## Work to be completed
Retype each line of the listing below, from the first through the one holding "bpy.data.objects.remove(o, do_unlink=True)", with no other lines.

## Source material
• • • • •

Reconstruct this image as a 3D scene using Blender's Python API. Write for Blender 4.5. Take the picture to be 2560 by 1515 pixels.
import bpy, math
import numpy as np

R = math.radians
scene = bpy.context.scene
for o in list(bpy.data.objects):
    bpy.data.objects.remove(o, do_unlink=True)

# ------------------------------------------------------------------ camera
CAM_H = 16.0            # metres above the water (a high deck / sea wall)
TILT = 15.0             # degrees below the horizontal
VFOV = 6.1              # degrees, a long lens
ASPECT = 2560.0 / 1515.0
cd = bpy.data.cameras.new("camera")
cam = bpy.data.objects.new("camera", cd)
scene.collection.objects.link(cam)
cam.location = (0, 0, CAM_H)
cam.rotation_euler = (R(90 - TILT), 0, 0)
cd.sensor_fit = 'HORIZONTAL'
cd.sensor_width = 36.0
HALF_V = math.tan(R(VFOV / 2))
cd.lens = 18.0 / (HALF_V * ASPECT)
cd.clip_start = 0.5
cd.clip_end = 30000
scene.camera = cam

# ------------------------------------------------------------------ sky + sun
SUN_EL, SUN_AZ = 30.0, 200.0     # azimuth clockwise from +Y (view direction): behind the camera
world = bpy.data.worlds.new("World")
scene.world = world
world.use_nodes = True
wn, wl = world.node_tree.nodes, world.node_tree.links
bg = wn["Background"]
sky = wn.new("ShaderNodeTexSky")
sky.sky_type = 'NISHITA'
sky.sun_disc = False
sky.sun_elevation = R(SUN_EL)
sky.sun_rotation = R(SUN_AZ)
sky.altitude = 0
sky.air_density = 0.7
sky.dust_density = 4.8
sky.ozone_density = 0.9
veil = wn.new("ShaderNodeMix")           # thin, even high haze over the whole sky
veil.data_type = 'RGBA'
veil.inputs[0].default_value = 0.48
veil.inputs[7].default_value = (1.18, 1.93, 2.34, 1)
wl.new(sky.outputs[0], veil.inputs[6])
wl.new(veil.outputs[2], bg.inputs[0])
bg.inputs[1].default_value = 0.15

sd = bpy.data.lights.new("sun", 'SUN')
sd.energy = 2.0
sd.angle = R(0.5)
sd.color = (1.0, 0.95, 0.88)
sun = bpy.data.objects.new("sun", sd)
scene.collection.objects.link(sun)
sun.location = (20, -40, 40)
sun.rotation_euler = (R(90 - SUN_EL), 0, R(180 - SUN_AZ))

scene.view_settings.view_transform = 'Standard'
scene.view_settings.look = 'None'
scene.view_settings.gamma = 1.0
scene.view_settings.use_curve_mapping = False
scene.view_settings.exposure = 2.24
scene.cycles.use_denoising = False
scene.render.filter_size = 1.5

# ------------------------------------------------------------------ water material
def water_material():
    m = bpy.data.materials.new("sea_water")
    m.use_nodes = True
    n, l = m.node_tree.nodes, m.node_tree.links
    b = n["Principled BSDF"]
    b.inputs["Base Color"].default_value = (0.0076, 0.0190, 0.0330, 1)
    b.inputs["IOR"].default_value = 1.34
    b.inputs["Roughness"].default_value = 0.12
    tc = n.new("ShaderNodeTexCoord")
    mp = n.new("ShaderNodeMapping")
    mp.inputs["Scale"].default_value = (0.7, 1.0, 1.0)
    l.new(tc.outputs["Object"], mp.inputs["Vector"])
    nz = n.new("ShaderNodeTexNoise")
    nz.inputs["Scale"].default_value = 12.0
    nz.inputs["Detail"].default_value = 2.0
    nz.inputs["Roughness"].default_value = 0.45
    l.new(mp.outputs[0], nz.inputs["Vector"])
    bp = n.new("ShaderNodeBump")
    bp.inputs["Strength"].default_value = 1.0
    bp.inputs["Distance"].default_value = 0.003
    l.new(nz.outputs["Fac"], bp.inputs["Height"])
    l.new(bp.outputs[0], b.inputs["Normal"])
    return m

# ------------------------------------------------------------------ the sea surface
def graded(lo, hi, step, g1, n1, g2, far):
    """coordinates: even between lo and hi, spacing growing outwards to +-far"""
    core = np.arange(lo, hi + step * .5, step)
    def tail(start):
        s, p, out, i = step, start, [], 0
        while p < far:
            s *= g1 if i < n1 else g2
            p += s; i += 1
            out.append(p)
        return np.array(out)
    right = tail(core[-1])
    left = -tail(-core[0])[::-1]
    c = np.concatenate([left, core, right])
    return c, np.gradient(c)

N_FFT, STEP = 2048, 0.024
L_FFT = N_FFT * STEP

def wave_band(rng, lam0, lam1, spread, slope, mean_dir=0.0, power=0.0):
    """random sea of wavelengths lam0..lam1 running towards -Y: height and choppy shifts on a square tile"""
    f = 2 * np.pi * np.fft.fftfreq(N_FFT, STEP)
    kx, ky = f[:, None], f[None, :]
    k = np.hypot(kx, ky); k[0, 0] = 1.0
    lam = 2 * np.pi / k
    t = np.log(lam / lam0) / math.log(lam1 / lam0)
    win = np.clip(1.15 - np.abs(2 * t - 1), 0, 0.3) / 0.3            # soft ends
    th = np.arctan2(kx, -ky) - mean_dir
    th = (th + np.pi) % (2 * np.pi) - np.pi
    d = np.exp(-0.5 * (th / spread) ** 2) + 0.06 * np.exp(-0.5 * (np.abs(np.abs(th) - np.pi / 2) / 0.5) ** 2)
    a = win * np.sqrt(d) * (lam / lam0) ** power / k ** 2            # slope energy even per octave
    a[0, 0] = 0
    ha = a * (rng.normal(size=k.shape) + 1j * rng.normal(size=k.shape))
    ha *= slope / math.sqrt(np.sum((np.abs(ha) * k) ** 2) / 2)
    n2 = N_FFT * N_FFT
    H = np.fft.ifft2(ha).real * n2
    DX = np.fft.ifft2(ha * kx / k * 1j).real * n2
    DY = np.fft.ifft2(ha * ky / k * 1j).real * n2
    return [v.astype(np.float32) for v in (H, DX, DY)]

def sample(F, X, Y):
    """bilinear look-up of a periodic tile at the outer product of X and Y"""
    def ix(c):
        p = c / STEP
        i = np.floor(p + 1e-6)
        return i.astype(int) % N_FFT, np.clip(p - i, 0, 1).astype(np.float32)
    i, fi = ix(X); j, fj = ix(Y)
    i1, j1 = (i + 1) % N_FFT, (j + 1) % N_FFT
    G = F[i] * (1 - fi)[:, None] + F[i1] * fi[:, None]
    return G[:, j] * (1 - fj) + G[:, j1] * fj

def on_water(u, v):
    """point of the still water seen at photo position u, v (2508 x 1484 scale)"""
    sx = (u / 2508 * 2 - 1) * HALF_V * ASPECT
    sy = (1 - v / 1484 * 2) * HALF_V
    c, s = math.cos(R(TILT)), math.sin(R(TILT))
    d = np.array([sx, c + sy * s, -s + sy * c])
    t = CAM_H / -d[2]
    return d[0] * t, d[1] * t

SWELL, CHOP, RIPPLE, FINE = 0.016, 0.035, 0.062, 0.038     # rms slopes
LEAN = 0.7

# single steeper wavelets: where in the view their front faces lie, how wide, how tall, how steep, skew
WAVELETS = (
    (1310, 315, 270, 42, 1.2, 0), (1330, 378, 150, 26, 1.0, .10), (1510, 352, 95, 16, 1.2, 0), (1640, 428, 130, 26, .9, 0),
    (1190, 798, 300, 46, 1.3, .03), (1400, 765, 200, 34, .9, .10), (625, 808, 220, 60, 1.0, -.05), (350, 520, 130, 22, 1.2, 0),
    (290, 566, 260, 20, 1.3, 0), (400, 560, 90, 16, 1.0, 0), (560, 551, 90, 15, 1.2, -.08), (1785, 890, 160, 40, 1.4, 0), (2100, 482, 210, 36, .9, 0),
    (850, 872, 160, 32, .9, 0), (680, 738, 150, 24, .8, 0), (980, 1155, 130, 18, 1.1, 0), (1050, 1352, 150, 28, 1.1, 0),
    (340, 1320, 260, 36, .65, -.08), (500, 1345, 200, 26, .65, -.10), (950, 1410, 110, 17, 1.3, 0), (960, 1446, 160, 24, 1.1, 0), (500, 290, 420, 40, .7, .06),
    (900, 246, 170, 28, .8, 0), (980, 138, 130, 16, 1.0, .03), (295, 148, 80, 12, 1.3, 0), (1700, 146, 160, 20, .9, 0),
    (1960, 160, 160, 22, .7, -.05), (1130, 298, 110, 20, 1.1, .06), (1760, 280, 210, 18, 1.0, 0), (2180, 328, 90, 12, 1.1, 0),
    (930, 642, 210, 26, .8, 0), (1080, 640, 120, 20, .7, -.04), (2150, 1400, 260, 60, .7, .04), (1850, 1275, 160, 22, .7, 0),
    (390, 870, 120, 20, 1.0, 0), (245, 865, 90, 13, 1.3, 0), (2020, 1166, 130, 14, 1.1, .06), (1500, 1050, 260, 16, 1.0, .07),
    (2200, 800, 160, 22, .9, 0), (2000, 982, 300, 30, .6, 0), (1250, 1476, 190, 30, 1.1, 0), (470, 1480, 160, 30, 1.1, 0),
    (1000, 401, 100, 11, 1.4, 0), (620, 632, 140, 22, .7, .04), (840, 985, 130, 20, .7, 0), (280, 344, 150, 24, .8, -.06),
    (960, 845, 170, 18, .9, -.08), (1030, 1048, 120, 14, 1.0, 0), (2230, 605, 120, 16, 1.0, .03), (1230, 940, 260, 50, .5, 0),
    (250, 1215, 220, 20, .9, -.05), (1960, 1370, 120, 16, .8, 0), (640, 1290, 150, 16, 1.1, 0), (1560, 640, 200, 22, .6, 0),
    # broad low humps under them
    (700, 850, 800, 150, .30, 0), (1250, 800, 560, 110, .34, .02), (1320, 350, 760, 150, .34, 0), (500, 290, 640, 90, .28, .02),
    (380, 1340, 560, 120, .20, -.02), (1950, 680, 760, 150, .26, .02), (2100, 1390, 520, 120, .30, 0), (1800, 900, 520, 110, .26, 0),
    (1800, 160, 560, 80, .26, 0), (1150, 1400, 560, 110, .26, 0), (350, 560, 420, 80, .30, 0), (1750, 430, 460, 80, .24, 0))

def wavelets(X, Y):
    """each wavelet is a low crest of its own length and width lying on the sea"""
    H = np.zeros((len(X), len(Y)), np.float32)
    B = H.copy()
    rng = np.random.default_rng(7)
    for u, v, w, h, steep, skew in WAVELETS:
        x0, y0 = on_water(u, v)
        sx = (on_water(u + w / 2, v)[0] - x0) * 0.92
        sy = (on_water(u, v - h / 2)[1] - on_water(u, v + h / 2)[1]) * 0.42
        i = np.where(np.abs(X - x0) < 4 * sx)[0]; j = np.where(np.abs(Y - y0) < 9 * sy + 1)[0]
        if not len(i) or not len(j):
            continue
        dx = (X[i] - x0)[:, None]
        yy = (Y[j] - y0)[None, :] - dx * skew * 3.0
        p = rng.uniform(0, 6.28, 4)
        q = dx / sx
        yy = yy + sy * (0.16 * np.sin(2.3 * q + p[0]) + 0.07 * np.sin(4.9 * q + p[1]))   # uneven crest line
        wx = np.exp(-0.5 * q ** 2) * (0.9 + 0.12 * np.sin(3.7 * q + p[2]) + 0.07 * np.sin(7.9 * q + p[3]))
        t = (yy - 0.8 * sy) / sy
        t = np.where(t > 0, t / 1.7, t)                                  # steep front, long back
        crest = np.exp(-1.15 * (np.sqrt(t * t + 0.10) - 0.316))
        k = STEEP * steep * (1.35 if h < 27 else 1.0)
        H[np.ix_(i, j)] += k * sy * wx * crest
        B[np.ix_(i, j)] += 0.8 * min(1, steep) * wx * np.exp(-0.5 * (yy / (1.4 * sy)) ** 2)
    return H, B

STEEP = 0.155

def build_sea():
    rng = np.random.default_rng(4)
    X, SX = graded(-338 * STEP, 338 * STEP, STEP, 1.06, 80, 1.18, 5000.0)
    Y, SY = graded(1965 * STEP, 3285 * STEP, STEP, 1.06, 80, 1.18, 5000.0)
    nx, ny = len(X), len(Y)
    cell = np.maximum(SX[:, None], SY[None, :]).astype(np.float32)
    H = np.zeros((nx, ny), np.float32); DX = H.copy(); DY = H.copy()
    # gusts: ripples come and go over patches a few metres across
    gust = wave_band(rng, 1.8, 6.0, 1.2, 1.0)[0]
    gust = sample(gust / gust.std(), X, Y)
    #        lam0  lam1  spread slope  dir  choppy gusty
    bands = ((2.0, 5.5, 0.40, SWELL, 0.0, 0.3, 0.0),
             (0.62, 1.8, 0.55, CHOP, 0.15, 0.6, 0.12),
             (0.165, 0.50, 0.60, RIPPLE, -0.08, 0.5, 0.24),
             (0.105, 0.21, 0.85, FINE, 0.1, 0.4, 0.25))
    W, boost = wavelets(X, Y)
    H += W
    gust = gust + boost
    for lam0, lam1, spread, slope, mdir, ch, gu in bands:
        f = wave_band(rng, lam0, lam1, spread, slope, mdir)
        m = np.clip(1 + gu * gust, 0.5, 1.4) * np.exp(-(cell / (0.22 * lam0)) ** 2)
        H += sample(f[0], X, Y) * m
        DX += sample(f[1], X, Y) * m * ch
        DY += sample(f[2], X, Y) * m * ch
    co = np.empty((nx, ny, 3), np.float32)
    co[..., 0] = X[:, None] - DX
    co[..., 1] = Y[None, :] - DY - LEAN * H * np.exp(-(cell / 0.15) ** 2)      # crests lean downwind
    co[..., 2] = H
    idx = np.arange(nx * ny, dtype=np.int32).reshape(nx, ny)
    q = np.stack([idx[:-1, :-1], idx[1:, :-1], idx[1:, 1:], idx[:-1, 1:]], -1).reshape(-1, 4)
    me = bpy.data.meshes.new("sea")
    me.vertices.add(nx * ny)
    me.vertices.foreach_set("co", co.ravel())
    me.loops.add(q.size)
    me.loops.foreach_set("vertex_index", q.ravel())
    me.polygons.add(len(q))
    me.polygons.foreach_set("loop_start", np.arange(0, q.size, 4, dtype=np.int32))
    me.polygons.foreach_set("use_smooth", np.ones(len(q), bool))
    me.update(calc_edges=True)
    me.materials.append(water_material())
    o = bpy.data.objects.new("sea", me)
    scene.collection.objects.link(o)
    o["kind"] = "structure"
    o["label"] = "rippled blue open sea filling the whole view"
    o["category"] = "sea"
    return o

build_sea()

• • • • •

## Expected output
Reconstruct this image as a 3D scene using Blender's Python API. Write for Blender 4.5. Take the picture to be 2560 by 1515 pixels.
import bpy, math
import numpy as np

R = math.radians
scene = bpy.context.scene
for o in list(bpy.data.objects):
    bpy.data.objects.remove(o, do_unlink=True)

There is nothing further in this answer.